- [Exercise prompt] Write out each line exactly as given. Leave the pictures out of your copy.

----------

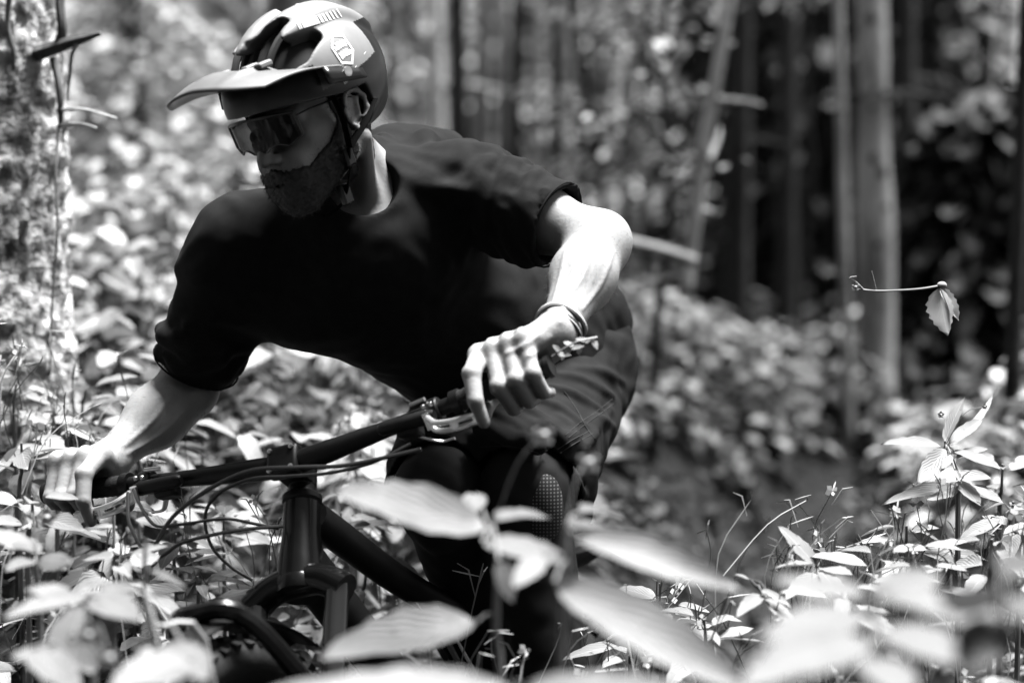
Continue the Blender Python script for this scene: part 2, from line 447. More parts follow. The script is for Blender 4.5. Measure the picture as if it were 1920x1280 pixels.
# ------------------------------------------------------------------ undergrowth: soft-stemmed plants, drooping whorls of pointed leaves
T_near = leaf_tmpl(6, .40, .25, .5, .12); T_mid = leaf_tmpl(4, .42, .22, .45); T_far = leaf_tmpl(3, .46, .2, .35)
def plants(px, py, h, tiers, nl, ln, tm, base=None, stem=True):
    """leaf and stem arrays of many plants at once"""
    N = len(px); z0 = H(px, py) if base is None else base
    lean = rng.normal(0, .10, (N, 2)) * h[:, None]
    P0 = []; AZ = []; PI_ = []; RO = []; LN = []
    for k in range(tiers):
        f = 1 - .27 * k
        for j in range(nl):
            az = 2 * np.pi * (j / nl) + k * .6 + rng.uniform(0, 2 * np.pi, N) * (j == 0) * 0 + rng.normal(0, .35, N) + (np.arange(N) * 2.399)
            q = np.stack([px + lean[:, 0] * f, py + lean[:, 1] * f, z0 + h * f + rng.normal(0, .02, N)], -1)
            P0.append(q); AZ.append(az); PI_.append(rng.normal(-.14 - .10 * k, .26, N)); RO.append(rng.normal(0, .32, N))
            LN.append(ln * rng.uniform(.62, 1.25, N) * (1 + .15 * (k > 0)))
    P0 = np.concatenate(P0); AZ = np.concatenate(AZ); PI_ = np.concatenate(PI_); RO = np.concatenate(RO); LN = np.concatenate(LN)
    M = frames(AZ, PI_, RO)
    P1 = P0 + M[:, :, 0] * .025
    return scatter(tm, P1, M, LN, rng.uniform(.8, 1.25, len(LN)))
def stems(px, py, h, r=.003):
    N = len(px); z0 = H(px, py) - .02; V = []; 
    a = np.array([0, 2.1, 4.2])
    ring = np.stack([np.cos(a), np.sin(a)], -1)
    b = np.stack([px[:, None] + r * 1.5 * ring[:, 0], py[:, None] + r * 1.5 * ring[:, 1], np.repeat(z0[:, None], 3, 1)], -1)
    t = np.stack([px[:, None] + r * ring[:, 0], py[:, None] + r * ring[:, 1], np.repeat((z0 + h)[:, None], 3, 1)], -1)
    V = np.concatenate([b, t], 1).reshape(-1, 3)
    f = np.array([(0, 1, 4), (0, 4, 3), (1, 2, 5), (1, 5, 4), (2, 0, 3), (2, 3, 5)])
    F = (f[None] + (np.arange(N) * 6)[:, None, None]).reshape(-1, 3)
    return V, F, np.zeros((len(V), 2))
def sow(x0, x1, y0, y1, dens, clear):
    n = int((x1 - x0) * (y1 - y0) * dens); x = rng.uniform(x0, x1, n); y = rng.uniform(y0, y1, n)
    d = trail_dist(x, y); k = d > clear * rng.uniform(.75, 1.3, n)
    k &= np.abs(x) < .30 * y + 1.2
    return x[k], y[k], d[k]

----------

- [Written solution]
Continue the Blender Python script for this scene: part 2, from line 447. More parts follow. The script is for Blender 4.5. Measure the picture as if it were 1920x1280 pixels.
# ------------------------------------------------------------------ undergrowth: soft-stemmed plants, drooping whorls of pointed leaves
T_near = leaf_tmpl(6, .40, .25, .5, .12); T_mid = leaf_tmpl(4, .42, .22, .45); T_far = leaf_tmpl(3, .46, .2, .35)
def plants(px, py, h, tiers, nl, ln, tm, base=None, stem=True):
    """leaf and stem arrays of many plants at once"""
    N = len(px); z0 = H(px, py) if base is None else base
    lean = rng.normal(0, .10, (N, 2)) * h[:, None]
    P0 = []; AZ = []; PI_ = []; RO = []; LN = []
    for k in range(tiers):
        f = 1 - .27 * k
        for j in range(nl):
            az = 2 * np.pi * (j / nl) + k * .6 + rng.uniform(0, 2 * np.pi, N) * (j == 0) * 0 + rng.normal(0, .35, N) + (np.arange(N) * 2.399)
            q = np.stack([px + lean[:, 0] * f, py + lean[:, 1] * f, z0 + h * f + rng.normal(0, .02, N)], -1)
            P0.append(q); AZ.append(az); PI_.append(rng.normal(-.14 - .10 * k, .26, N)); RO.append(rng.normal(0, .32, N))
            LN.append(ln * rng.uniform(.62, 1.25, N) * (1 + .15 * (k > 0)))
    P0 = np.concatenate(P0); AZ = np.concatenate(AZ); PI_ = np.concatenate(PI_); RO = np.concatenate(RO); LN = np.concatenate(LN)
    M = frames(AZ, PI_, RO)
    P1 = P0 + M[:, :, 0] * .025
    return scatter(tm, P1, M, LN, rng.uniform(.8, 1.25, len(LN)))
def stems(px, py, h, r=.003):
    N = len(px); z0 = H(px, py) - .02; V = []; 
    a = np.array([0, 2.1, 4.2])
    ring = np.stack([np.cos(a), np.sin(a)], -1)
    b = np.stack([px[:, None] + r * 1.5 * ring[:, 0], py[:, None] + r * 1.5 * ring[:, 1], np.repeat(z0[:, None], 3, 1)], -1)
    t = np.stack([px[:, None] + r * ring[:, 0], py[:, None] + r * ring[:, 1], np.repeat((z0 + h)[:, None], 3, 1)], -1)
    V = np.concatenate([b, t], 1).reshape(-1, 3)
    f = np.array([(0, 1, 4), (0, 4, 3), (1, 2, 5), (1, 5, 4), (2, 0, 3), (2, 3, 5)])
    F = (f[None] + (np.arange(N) * 6)[:, None, None]).reshape(-1, 3)
    return V, F, np.zeros((len(V), 2))
def sow(x0, x1, y0, y1, dens, clear):
    n = int((x1 - x0) * (y1 - y0) * dens); x = rng.uniform(x0, x1, n); y = rng.uniform(y0, y1, n)
    d = trail_dist(x, y); k = d > clear * rng.uniform(.75, 1.3, n)
    k &= np.abs(x) < .30 * y + 1.2
    return x[k], y[k], d[k]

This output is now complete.